Although conclusive, we do not consider this test exhaustive because the parts we purchased were of the latest generation and may have undergone modifications over the years in an attempt to rectify the problem. At the same time, however, this reiterates the manufacturer's desire not to allow clearance between the moving parts, which, instead, must turn solidly and without friction between them.
With this second test, we believe we have busted another myth!
FURTHER HYPOTHESES AND CONSIDERATIONS
We believe that there may be a set of concurrent causes that may lead, all together or only in part, to the anomaly under investigation. These include:
- MAINTENANCE MANAGEMENT THAT DOES NOT COMPLY WITH THE REQUIRED STANDARDS. All too often, the simplicity that characterizes the maintenance of these vehicles leads, even, those who have no specific skills, to try their luck. They unknowingly end up causing damages for which they have no explanation. Some examples: - an overtightened chain pull that causes the pinion to work eccentrically compared to the shaft and generates friction that, in time, begins to erode the surface finishes of the parts in contact. - the non-frequent replacement of the locking plate which, over time, is exposed to tooth wear that causes the pinion to develop axial clearance. This generates friction that is greater than expected. - We also consider the lack of cleaning (sometimes done only superficially), of the area in which the above-mentioned parts operate, which, as time goes by, leads to the penetration of particles between the friction parts, thus generating greater ones.
- USE OF THE MOTORBIKES FOR PURPOSES BEYOND THEIR ACTUAL CAPACITIES – use of the motorbikes in challenging off-road sessions, which are possible thanks to their performances, is definitely not making life easy for the parts involved.
CONCLUSIONS
As a result of our experiences, tests, and considerations we are led to believe that the capabilities of these vehicles were not duly assessed during the engineering phase. However, this has still given them enough popularity because they have gone beyond the functional expectations for which they were manufactured.

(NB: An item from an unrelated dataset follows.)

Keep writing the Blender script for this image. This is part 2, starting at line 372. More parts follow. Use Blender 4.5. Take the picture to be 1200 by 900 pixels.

Still, it has also highlighted several limitations in the use of materials used in the manufacturing of parts that, over the years, have proved to be fatal for users who have come to own vehicles that have already been exploited beyond their actual capabilities and/or that they have improperly misused them. These series of causes (with the currently available data in our hands), cannot indicate which the main one is but have given as a result that certain conceptual limitations have become the Achilles' heel. We support this consideration by contrasting this hypothesis with the knowledge that other motorbikes, made with the specific intention of much more intense and wearing use, have, despite everything, withstood the test of time and have not shown any signs of abnormal wear of pinions and shafts.
All myths have their fantasy side and their real side.
If we give an easygoing look at how much satisfaction they have given their owners, we cannot however avoid considering that these same exceptional performances have generated the worst nightmares for those who have suffered the meltdown of a dream that only a great passion can create.